| Brief |
Below is some material; transcribe all of it exactly.

| Information shown |

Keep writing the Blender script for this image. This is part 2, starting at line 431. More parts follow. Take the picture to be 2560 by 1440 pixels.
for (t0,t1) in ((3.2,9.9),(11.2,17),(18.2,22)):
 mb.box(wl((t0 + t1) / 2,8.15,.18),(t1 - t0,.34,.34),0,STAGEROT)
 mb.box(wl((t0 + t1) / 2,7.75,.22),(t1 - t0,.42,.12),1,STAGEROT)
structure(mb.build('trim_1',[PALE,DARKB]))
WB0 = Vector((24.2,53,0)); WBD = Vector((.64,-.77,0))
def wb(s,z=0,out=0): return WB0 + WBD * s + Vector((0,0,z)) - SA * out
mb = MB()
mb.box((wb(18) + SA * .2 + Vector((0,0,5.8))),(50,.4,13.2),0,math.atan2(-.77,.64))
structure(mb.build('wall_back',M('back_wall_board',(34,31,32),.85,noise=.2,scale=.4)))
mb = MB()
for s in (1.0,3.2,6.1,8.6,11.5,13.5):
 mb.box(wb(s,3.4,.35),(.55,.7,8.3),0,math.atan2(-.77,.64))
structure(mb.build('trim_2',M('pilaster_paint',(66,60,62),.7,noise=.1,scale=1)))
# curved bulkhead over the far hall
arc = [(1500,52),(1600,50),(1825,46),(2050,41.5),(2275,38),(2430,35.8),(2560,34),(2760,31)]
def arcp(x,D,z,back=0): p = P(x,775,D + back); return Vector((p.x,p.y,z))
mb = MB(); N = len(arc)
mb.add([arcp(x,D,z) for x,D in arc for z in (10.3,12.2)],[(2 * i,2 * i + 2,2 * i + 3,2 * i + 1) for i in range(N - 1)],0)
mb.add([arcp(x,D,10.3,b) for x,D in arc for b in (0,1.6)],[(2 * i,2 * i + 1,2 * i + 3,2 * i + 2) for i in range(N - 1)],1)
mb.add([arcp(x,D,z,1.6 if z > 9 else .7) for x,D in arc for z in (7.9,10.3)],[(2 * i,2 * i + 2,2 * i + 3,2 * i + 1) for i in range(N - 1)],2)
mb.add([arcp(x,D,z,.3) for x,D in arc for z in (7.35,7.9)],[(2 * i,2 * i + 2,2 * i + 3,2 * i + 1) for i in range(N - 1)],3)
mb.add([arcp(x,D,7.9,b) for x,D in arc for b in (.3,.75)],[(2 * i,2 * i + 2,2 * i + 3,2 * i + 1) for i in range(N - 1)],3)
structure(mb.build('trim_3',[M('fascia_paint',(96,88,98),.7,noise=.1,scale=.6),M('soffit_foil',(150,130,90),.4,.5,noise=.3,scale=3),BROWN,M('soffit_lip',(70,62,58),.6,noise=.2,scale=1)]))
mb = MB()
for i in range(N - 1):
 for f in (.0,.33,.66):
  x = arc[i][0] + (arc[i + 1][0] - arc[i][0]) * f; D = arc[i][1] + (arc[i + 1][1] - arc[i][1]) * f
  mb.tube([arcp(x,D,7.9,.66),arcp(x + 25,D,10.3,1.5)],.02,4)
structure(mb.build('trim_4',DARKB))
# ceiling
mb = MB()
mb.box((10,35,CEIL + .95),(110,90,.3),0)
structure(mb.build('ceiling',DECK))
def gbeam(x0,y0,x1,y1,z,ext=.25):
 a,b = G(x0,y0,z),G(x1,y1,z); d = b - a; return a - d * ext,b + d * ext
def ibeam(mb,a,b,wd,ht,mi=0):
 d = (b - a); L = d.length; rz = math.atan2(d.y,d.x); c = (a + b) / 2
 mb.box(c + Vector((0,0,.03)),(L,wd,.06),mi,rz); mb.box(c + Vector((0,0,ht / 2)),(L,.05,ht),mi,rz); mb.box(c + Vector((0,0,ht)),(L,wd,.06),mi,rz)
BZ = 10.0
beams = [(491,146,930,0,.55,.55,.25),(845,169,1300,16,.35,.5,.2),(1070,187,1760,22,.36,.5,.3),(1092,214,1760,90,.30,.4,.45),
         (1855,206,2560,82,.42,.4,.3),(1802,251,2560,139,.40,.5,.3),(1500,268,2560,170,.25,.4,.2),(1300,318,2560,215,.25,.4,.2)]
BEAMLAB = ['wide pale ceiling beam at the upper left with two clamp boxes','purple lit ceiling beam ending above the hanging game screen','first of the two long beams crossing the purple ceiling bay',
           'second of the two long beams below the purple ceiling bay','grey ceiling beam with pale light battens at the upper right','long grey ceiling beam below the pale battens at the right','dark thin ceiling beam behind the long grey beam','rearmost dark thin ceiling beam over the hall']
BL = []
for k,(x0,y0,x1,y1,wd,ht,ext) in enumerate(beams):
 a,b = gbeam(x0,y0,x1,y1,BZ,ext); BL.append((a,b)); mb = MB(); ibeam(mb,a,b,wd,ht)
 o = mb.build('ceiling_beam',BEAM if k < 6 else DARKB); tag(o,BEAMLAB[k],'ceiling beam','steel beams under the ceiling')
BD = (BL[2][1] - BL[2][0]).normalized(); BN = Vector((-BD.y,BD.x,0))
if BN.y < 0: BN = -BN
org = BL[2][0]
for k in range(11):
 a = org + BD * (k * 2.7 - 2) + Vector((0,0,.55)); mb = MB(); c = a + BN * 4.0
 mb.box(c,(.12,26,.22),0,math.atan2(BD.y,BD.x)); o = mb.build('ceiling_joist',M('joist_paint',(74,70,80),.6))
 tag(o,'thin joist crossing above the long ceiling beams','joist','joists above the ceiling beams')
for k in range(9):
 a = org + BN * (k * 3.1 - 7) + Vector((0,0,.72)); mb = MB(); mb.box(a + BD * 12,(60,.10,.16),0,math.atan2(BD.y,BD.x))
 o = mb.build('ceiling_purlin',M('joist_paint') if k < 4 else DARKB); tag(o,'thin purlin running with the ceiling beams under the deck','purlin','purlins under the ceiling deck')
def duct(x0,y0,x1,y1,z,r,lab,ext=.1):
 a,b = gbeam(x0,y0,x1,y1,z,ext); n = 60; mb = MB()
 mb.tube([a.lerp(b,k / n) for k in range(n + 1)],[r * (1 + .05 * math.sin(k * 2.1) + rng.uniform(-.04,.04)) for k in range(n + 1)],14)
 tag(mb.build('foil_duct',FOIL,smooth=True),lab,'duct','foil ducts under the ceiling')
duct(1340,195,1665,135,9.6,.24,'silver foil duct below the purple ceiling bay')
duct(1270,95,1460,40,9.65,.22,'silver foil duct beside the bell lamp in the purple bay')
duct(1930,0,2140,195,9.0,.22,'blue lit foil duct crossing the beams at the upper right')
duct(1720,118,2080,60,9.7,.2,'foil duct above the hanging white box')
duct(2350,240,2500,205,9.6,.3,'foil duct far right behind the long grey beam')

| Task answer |
Keep writing the Blender script for this image. This is part 2, starting at line 431. More parts follow. Take the picture to be 2560 by 1440 pixels.
for (t0,t1) in ((3.2,9.9),(11.2,17),(18.2,22)):
 mb.box(wl((t0 + t1) / 2,8.15,.18),(t1 - t0,.34,.34),0,STAGEROT)
 mb.box(wl((t0 + t1) / 2,7.75,.22),(t1 - t0,.42,.12),1,STAGEROT)
structure(mb.build('trim_1',[PALE,DARKB]))
WB0 = Vector((24.2,53,0)); WBD = Vector((.64,-.77,0))
def wb(s,z=0,out=0): return WB0 + WBD * s + Vector((0,0,z)) - SA * out
mb = MB()
mb.box((wb(18) + SA * .2 + Vector((0,0,5.8))),(50,.4,13.2),0,math.atan2(-.77,.64))
structure(mb.build('wall_back',M('back_wall_board',(34,31,32),.85,noise=.2,scale=.4)))
mb = MB()
for s in (1.0,3.2,6.1,8.6,11.5,13.5):
 mb.box(wb(s,3.4,.35),(.55,.7,8.3),0,math.atan2(-.77,.64))
structure(mb.build('trim_2',M('pilaster_paint',(66,60,62),.7,noise=.1,scale=1)))
# curved bulkhead over the far hall
arc = [(1500,52),(1600,50),(1825,46),(2050,41.5),(2275,38),(2430,35.8),(2560,34),(2760,31)]
def arcp(x,D,z,back=0): p = P(x,775,D + back); return Vector((p.x,p.y,z))
mb = MB(); N = len(arc)
mb.add([arcp(x,D,z) for x,D in arc for z in (10.3,12.2)],[(2 * i,2 * i + 2,2 * i + 3,2 * i + 1) for i in range(N - 1)],0)
mb.add([arcp(x,D,10.3,b) for x,D in arc for b in (0,1.6)],[(2 * i,2 * i + 1,2 * i + 3,2 * i + 2) for i in range(N - 1)],1)
mb.add([arcp(x,D,z,1.6 if z > 9 else .7) for x,D in arc for z in (7.9,10.3)],[(2 * i,2 * i + 2,2 * i + 3,2 * i + 1) for i in range(N - 1)],2)
mb.add([arcp(x,D,z,.3) for x,D in arc for z in (7.35,7.9)],[(2 * i,2 * i + 2,2 * i + 3,2 * i + 1) for i in range(N - 1)],3)
mb.add([arcp(x,D,7.9,b) for x,D in arc for b in (.3,.75)],[(2 * i,2 * i + 2,2 * i + 3,2 * i + 1) for i in range(N - 1)],3)
structure(mb.build('trim_3',[M('fascia_paint',(96,88,98),.7,noise=.1,scale=.6),M('soffit_foil',(150,130,90),.4,.5,noise=.3,scale=3),BROWN,M('soffit_lip',(70,62,58),.6,noise=.2,scale=1)]))
mb = MB()
for i in range(N - 1):
 for f in (.0,.33,.66):
  x = arc[i][0] + (arc[i + 1][0] - arc[i][0]) * f; D = arc[i][1] + (arc[i + 1][1] - arc[i][1]) * f
  mb.tube([arcp(x,D,7.9,.66),arcp(x + 25,D,10.3,1.5)],.02,4)
structure(mb.build('trim_4',DARKB))
# ceiling
mb = MB()
mb.box((10,35,CEIL + .95),(110,90,.3),0)
structure(mb.build('ceiling',DECK))
def gbeam(x0,y0,x1,y1,z,ext=.25):
 a,b = G(x0,y0,z),G(x1,y1,z); d = b - a; return a - d * ext,b + d * ext
def ibeam(mb,a,b,wd,ht,mi=0):
 d = (b - a); L = d.length; rz = math.atan2(d.y,d.x); c = (a + b) / 2
 mb.box(c + Vector((0,0,.03)),(L,wd,.06),mi,rz); mb.box(c + Vector((0,0,ht / 2)),(L,.05,ht),mi,rz); mb.box(c + Vector((0,0,ht)),(L,wd,.06),mi,rz)
BZ = 10.0
beams = [(491,146,930,0,.55,.55,.25),(845,169,1300,16,.35,.5,.2),(1070,187,1760,22,.36,.5,.3),(1092,214,1760,90,.30,.4,.45),
         (1855,206,2560,82,.42,.4,.3),(1802,251,2560,139,.40,.5,.3),(1500,268,2560,170,.25,.4,.2),(1300,318,2560,215,.25,.4,.2)]
BEAMLAB = ['wide pale ceiling beam at the upper left with two clamp boxes','purple lit ceiling beam ending above the hanging game screen','first of the two long beams crossing the purple ceiling bay',
           'second of the two long beams below the purple ceiling bay','grey ceiling beam with pale light battens at the upper right','long grey ceiling beam below the pale battens at the right','dark thin ceiling beam behind the long grey beam','rearmost dark thin ceiling beam over the hall']
BL = []
for k,(x0,y0,x1,y1,wd,ht,ext) in enumerate(beams):
 a,b = gbeam(x0,y0,x1,y1,BZ,ext); BL.append((a,b)); mb = MB(); ibeam(mb,a,b,wd,ht)
 o = mb.build('ceiling_beam',BEAM if k < 6 else DARKB); tag(o,BEAMLAB[k],'ceiling beam','steel beams under the ceiling')
BD = (BL[2][1] - BL[2][0]).normalized(); BN = Vector((-BD.y,BD.x,0))
if BN.y < 0: BN = -BN
org = BL[2][0]
for k in range(11):
 a = org + BD * (k * 2.7 - 2) + Vector((0,0,.55)); mb = MB(); c = a + BN * 4.0
 mb.box(c,(.12,26,.22),0,math.atan2(BD.y,BD.x)); o = mb.build('ceiling_joist',M('joist_paint',(74,70,80),.6))
 tag(o,'thin joist crossing above the long ceiling beams','joist','joists above the ceiling beams')
for k in range(9):
 a = org + BN * (k * 3.1 - 7) + Vector((0,0,.72)); mb = MB(); mb.box(a + BD * 12,(60,.10,.16),0,math.atan2(BD.y,BD.x))
 o = mb.build('ceiling_purlin',M('joist_paint') if k < 4 else DARKB); tag(o,'thin purlin running with the ceiling beams under the deck','purlin','purlins under the ceiling deck')
def duct(x0,y0,x1,y1,z,r,lab,ext=.1):
 a,b = gbeam(x0,y0,x1,y1,z,ext); n = 60; mb = MB()
 mb.tube([a.lerp(b,k / n) for k in range(n + 1)],[r * (1 + .05 * math.sin(k * 2.1) + rng.uniform(-.04,.04)) for k in range(n + 1)],14)
 tag(mb.build('foil_duct',FOIL,smooth=True),lab,'duct','foil ducts under the ceiling')
duct(1340,195,1665,135,9.6,.24,'silver foil duct below the purple ceiling bay')
duct(1270,95,1460,40,9.65,.22,'silver foil duct beside the bell lamp in the purple bay')
duct(1930,0,2140,195,9.0,.22,'blue lit foil duct crossing the beams at the upper right')
duct(1720,118,2080,60,9.7,.2,'foil duct above the hanging white box')
duct(2350,240,2500,205,9.6,.3,'foil duct far right behind the long grey beam')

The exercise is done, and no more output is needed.